Page 68 - USHUL FIKIH_INDONESIA_MAPK_KELAS XII_KSKK
P. 68
B. Syarat Nasakh
Beberapa syarat berikut ini menjadi ketentuan yang harusterpenuhi
diberlakukannya naskh seperti:
1. Hukum yang di-Naskh Merupakan Hukum Syariat.
Maksud dari ketentuan ini adalah penetapan hukum tersebut melalui nash
yang menegaskan dan menetapkan, bukan ditetapkan melalui akal pikiran manusia.
Karenanya, setiap sesuatu yang pada asalnya dibebaskan karena tidak adanya
pembebanan hukum kemudian terdapat kewajiban untuk beribadah maka
pembebanan hukum tersebut bukanlah merupakan naskh.
Termasuk bukan naskh, seperti sesuatu yang sudah menjadi ketetapan
berdasar pada pekerjaan atau perbuatan manusia dan merupakan kebiasaan yang
telah mereka akui sejak awal Islam seperti, kebolehan minum khamr pada awal
Islam karena sudah menjadi kebiasan yang mengakar dari sebelumnya, kemudian
terdapat dalil yang mengharamkannya. Demikian itu, tidaklah dikatakan naskh
melainkan hal itu adalah permulaan syariat.
2. Hukum Tersebut Menerima Naskh.
Ketentuan ini mengharuskan adanya ruang bagi hukum syariat tersebut untuk
di-naskh, karenanya hukum yang berhubungan dengan ajaran pokok agama, tauhid,
keyakinan, ajaran pokok ibadah, dan tata nilai berupa kabaikan dan keburukan tidak
dapat di-naskh, sampai kiamat pun hukum tersebut tidak akan ada perubahan,
sehingga tidak ada ruang untuk di-naskh.
Terdapat tiga macam bentuk hukum yang tidak menerima naskh. Pertama;
sesuatu yang telah menjadi ketetapan nash secara langsung dan tegas atas
kelanggengannya. Kedua; syariat Nabi Muhammad saw. yang tetap sampai batas
terputusnya wahyu, kemudian Nabi Muhammad saw. mencabutnya. Ketiga; hukum
yang dibatasi dengan limit waktu.
3. Dalil yang Me-naskh Terpisah dan Datang Kemudian
Dalil yang ditetapkan untuk me-naskh harus tidak bersambung dari yang di-
naskh dan dari segi waktu, dalil yang me-naskh harus berada pada posisi setelahnya.

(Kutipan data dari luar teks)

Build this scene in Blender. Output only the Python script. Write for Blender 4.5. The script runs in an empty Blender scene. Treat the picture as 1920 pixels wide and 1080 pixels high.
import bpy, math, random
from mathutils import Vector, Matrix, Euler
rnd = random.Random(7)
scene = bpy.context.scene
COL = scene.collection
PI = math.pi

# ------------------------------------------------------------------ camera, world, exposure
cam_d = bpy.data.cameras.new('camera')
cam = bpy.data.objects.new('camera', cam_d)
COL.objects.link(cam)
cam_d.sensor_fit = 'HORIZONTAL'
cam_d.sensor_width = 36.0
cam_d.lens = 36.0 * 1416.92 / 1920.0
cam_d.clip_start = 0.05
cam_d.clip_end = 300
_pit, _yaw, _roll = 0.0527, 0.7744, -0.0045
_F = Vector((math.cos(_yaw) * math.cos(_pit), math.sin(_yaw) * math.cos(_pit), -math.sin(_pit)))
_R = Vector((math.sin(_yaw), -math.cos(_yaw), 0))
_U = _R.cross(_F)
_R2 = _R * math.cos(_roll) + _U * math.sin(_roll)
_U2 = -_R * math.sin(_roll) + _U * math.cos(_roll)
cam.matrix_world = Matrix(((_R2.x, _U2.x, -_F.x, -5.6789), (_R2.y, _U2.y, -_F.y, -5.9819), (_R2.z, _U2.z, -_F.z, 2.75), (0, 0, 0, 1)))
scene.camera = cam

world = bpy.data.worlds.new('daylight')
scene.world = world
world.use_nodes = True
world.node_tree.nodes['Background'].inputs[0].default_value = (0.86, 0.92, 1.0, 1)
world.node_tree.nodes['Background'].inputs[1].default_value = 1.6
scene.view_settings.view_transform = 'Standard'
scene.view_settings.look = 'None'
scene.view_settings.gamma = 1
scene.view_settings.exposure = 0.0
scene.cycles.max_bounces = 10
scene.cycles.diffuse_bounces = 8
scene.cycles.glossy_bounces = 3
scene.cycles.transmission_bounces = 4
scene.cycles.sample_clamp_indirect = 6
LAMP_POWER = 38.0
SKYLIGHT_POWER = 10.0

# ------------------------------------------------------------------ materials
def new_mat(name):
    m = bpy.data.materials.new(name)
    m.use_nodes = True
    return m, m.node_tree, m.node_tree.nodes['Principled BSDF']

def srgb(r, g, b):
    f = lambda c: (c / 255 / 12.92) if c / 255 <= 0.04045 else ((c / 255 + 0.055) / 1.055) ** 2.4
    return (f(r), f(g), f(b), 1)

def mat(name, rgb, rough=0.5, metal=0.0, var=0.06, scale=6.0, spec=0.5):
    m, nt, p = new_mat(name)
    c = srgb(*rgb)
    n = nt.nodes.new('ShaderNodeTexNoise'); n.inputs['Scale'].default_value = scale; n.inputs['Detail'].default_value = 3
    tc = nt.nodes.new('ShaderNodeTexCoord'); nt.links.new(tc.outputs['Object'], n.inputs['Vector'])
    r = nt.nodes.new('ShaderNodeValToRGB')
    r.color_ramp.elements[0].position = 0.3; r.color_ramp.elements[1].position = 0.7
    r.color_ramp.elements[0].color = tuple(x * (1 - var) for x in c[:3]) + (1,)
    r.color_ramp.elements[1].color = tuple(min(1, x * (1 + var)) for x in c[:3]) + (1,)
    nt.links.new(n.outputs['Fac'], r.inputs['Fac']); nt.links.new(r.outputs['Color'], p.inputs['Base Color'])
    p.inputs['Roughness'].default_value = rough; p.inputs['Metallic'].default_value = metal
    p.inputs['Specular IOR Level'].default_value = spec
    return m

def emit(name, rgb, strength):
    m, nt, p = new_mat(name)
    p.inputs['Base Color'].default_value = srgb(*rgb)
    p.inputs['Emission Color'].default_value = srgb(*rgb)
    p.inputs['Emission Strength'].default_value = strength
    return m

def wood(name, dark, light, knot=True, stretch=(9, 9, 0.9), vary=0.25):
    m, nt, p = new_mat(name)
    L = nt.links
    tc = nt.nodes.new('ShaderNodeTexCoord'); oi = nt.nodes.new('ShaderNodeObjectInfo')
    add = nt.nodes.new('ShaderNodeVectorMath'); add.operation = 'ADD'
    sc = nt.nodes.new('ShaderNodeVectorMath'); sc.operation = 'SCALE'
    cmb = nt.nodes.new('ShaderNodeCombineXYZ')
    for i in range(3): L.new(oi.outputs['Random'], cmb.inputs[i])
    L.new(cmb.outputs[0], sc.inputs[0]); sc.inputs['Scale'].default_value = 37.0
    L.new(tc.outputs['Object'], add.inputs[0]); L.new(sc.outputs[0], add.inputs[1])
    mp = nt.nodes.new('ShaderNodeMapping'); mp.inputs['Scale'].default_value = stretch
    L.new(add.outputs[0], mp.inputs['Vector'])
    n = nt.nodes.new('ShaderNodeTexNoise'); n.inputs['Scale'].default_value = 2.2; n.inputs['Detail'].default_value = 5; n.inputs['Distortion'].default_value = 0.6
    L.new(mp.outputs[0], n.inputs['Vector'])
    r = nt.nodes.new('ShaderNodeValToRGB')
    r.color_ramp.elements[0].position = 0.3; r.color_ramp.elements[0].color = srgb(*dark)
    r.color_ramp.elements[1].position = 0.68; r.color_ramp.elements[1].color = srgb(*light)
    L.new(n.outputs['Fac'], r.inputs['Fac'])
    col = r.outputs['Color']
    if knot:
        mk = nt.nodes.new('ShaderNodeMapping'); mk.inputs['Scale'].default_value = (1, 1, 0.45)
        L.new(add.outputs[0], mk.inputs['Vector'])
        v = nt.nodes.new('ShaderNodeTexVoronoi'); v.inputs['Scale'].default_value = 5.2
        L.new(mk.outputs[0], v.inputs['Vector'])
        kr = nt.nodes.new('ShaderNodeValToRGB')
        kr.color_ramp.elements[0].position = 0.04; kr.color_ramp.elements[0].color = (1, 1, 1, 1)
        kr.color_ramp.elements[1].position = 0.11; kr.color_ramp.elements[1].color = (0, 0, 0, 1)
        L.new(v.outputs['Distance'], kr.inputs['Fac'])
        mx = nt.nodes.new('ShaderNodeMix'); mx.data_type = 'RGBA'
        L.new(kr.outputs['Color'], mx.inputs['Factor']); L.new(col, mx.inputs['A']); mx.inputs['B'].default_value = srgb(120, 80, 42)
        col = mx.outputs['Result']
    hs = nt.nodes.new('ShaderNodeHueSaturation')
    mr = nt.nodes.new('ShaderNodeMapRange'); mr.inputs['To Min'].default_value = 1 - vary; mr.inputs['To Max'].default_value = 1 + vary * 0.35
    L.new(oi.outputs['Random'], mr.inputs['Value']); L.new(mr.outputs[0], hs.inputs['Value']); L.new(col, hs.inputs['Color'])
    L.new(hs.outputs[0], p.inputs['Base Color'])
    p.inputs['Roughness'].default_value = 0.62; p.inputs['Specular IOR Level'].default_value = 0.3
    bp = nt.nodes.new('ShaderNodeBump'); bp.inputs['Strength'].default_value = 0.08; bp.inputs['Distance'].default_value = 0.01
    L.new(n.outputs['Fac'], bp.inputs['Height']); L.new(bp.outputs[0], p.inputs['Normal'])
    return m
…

Oleh karenanya, jika terdapat dalil yang bersambung dan secara waktu bersamaan
seperti syarat, sifat dan istitsnâ’ tidaklah dikatakan sebagai dalil naskh, melainkan
itu sebagai takhshîsh atau penjelas hukum yang pertama.
4. Dalil yang Me-naskh Adalah Titah Syar’î, artinya dalil yang me-naskh harus berupa
titah yang datang dari pencipta syariat yaitu al-Quran dan Hadits.